Neither Anglophobia nor Anglomania need influence us here, but the facts should be followed and our position reasoned out. And in conclusion we may formulate explicitly what has been, all through our argument, an implicit assumption; namely, good English has no meaning except in relation to the country in which it is spoken. There is no such thing as good English in the abstract; in England the English heard in the mouths of the most cultivated people, or written by the most reputable makers of literature, is the norm and standard. In America exactly the same holds true. To assume that we must look to London for our model is to acknowledge that the English speech has degenerated as

wielded by the English colonists and their descendants. And since degeneration of speech can only come from degeneration of character, the inference is that the English stock is in a bad way in these parts.

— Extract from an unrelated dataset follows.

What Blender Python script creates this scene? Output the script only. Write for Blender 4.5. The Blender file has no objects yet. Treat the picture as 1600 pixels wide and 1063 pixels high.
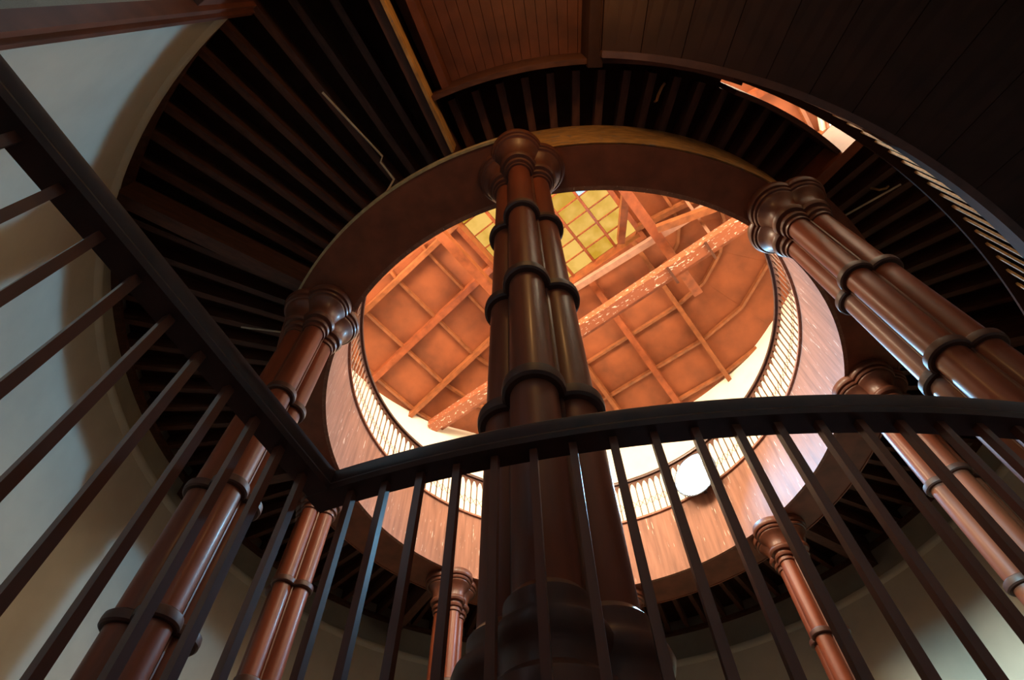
import bpy, math, random
from mathutils import Matrix, Vector
random.seed(7)
scene = bpy.context.scene
C = scene.collection
R = math.radians

# ------------------------------------------------------------------ camera
# ring of columns is centred on the world origin; camera lens at z = 0, floor at z = 0.36
F_PX, VPX, VPY = 890.0, 790.0, -32.0
zv = Vector((VPX - 800, -(VPY - 531.5), -F_PX)).normalized()
fw = Vector((0, 0, -1)); fw = (fw - zv * fw.dot(zv)).normalized()
rt = fw.cross(zv)
CAM = Vector((-0.94, -5.36, 0.0))
cam_d = bpy.data.cameras.new('camera'); cam_d.sensor_width = 36; cam_d.lens = F_PX * 36 / 1600
cam_d.clip_start = 0.02
cam = bpy.data.objects.new('camera', cam_d); C.objects.link(cam)
m3 = Matrix((rt, fw, zv))
cam.matrix_world = Matrix.Translation(CAM) @ m3.to_4x4()
scene.camera = cam

# ------------------------------------------------------------------ world, view, lights
w = bpy.data.worlds.new('sky'); scene.world = w; w.use_nodes = True
w.node_tree.nodes['Background'].inputs[0].default_value = (0.45, 0.7, 1.0, 1)
w.node_tree.nodes['Background'].inputs[1].default_value = 0.06
vs = scene.view_settings
vs.view_transform = 'Standard'; vs.look = 'None'; vs.gamma = 1; vs.use_curve_mapping = False
vs.exposure = 0.0
scene.cycles.use_denoising = True
scene.cycles.max_bounces = 6
scene.cycles.diffuse_bounces = 4
scene.cycles.glossy_bounces = 2
scene.cycles.adaptive_threshold = 0.02
scene.cycles.sample_clamp_indirect = 6

def pol(r, a, z=0.0):
    return Vector((r * math.cos(R(a)), r * math.sin(R(a)), z))

def aim(o, target):
    o.rotation_euler = (Vector(target) - o.location).to_track_quat('-Z', 'Y').to_euler()

def area(name, loc, target, sx, sy, power, col):
    l = bpy.data.lights.new(name, 'AREA'); l.shape = 'RECTANGLE'; l.size = sx; l.size_y = sy
    l.energy = power; l.color = col
    o = bpy.data.objects.new(name, l); C.objects.link(o); o.location = loc; aim(o, target)
    return o

def spot(name, loc, target, ang, power, col, rad, blend=0.3):
    l = bpy.data.lights.new(name, 'SPOT'); l.spot_size = R(ang); l.spot_blend = blend
    l.energy = power; l.color = col; l.shadow_soft_size = rad
    o = bpy.data.objects.new(name, l); C.objects.link(o); o.location = loc; aim(o, target)
    return o

# upper storey windows (near half of the round wall): daylight falling in over the gallery
UP_WIN = [-24, -69, -114, -159]
for a, pw in zip(UP_WIN, (120, 640, 900, 900)):
    area('upper_window_daylight', pol(6.02, a, 10.9), pol(0, 0, 10.2), 1.5, 3.0, pw, (1.0, 0.78, 0.52))
# lower storey windows: blue daylight coming in under the window heads
spot('daylight_through_near_window', pol(9.73, -113.7, 5.0), pol(6.2, 24, 3.4), 22, 15000, (0.42, 0.85, 1.0), 0.25)

# ------------------------------------------------------------------ materials
def mat(name, col, rough=0.5, var=0.25, scale=6.0, stretch=(1, 1, 1), bump=0.0, spec=0.5, coat=0.0, col2=None, detail=5):
    m = bpy.data.materials.new(name); m.use_nodes = True
    nt = m.node_tree; b = nt.nodes['Principled BSDF']
    tc = nt.nodes.new('ShaderNodeTexCoord'); mp = nt.nodes.new('ShaderNodeMapping')
    mp.inputs['Scale'].default_value = stretch
    nz = nt.nodes.new('ShaderNodeTexNoise'); nz.inputs['Scale'].default_value = scale; nz.inputs['Detail'].default_value = detail
    cr = nt.nodes.new('ShaderNodeValToRGB')
    c2 = col2 or tuple(c * (1 - var) for c in col)
    c1 = tuple(min(1, c * (1 + var * 0.6)) for c in col)
    cr.color_ramp.elements[0].color = (*c2, 1); cr.color_ramp.elements[1].color = (*c1, 1)
    cr.color_ramp.elements[0].position = 0.3; cr.color_ramp.elements[1].position = 0.7
    nt.links.new(tc.outputs['Object'], mp.inputs[0]); nt.links.new(mp.outputs[0], nz.inputs['Vector'])
    nt.links.new(nz.outputs['Fac'], cr.inputs[0]); nt.links.new(cr.outputs[0], b.inputs['Base Color'])
    b.inputs['Roughness'].default_value = rough; b.inputs['Specular IOR Level'].default_value = spec
    b.inputs['Coat Weight'].default_value = coat; b.inputs['Coat Roughness'].default_value = 0.18
    if bump:
        bp = nt.nodes.new('ShaderNodeBump'); bp.inputs['Strength'].default_value = bump; bp.inputs['Distance'].default_value = 0.01
        nt.links.new(nz.outputs['Fac'], bp.inputs['Height']); nt.links.new(bp.outputs[0], b.inputs['Normal'])
    return m

def emit(name, col, strength, col2=None, per_object=True, scale=3.0):
    m = bpy.data.materials.new(name); m.use_nodes = True
    nt = m.node_tree; b = nt.nodes['Principled BSDF']
    b.inputs['Base Color'].default_value = (0.02, 0.02, 0.02, 1); b.inputs['Roughness'].default_value = 0.4; b.inputs['Specular IOR Level'].default_value = 0.1
    b.inputs['Emission Strength'].default_value = strength
    if col2:
        nz = nt.nodes.new('ShaderNodeTexNoise'); nz.inputs['Scale'].default_value = scale
        tc = nt.nodes.new('ShaderNodeTexCoord'); nt.links.new(tc.outputs['Object'], nz.inputs['Vector'])
        oi = nt.nodes.new('ShaderNodeObjectInfo')
        ad = nt.nodes.new('ShaderNodeMath'); ad.operation = 'MULTIPLY_ADD'; ad.inputs[1].default_value = 0.55; 
        nt.links.new(oi.outputs['Random'], ad.inputs[0]); nt.links.new(nz.outputs['Fac'], ad.inputs[2])
        cr = nt.nodes.new('ShaderNodeValToRGB')
        cr.color_ramp.elements[0].color = (*col, 1); cr.color_ramp.elements[1].color = (*col2, 1)
        cr.color_ramp.elements[0].position = 0.45; cr.color_ramp.elements[1].position = 1.0
        nt.links.new(ad.outputs[0], cr.inputs[0]); nt.links.new(cr.outputs[0], b.inputs['Emission Color'])
    else:
        b.inputs['Emission Color'].default_value = (*col, 1)
    return m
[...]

But the quality of the original settlers, the stuff that they showed to be in them in the troublous colonial and revolutionary days and in later days of war and peace, together with our present proud position among the nations of civilization, suffice to answer such a preposterous notion. American English is to-day a distinct variation of British English, and for the same reason that French, Italian, Spanish, and the other Romance tongues are variants of the mother Latin tongue. Dialectical differentiations always arise where a homogeneous language sends out branches to other parts of the earth; and, logically, it is as absurd to fault or depreciate the speech of the United States for its divergences from British uses as it would be to take exception to the language of Leopardi, Hugo, and Valera, because it is not Ciceronian Latin. The only difference is that in the case of Romance peoples a much longer time has elapsed since they split off from

Rome, and so the changes are more striking. In the case of American English, too, the centripetal forces of modern social life will forbid ours ever becoming a distinct tongue. But room there will always be for individual freedom and national independence in this matter of speech, and that American who fears to exercise these democratic privileges is not only laying himself open to the charge of ignorance: he is forfeiting his birthright as well.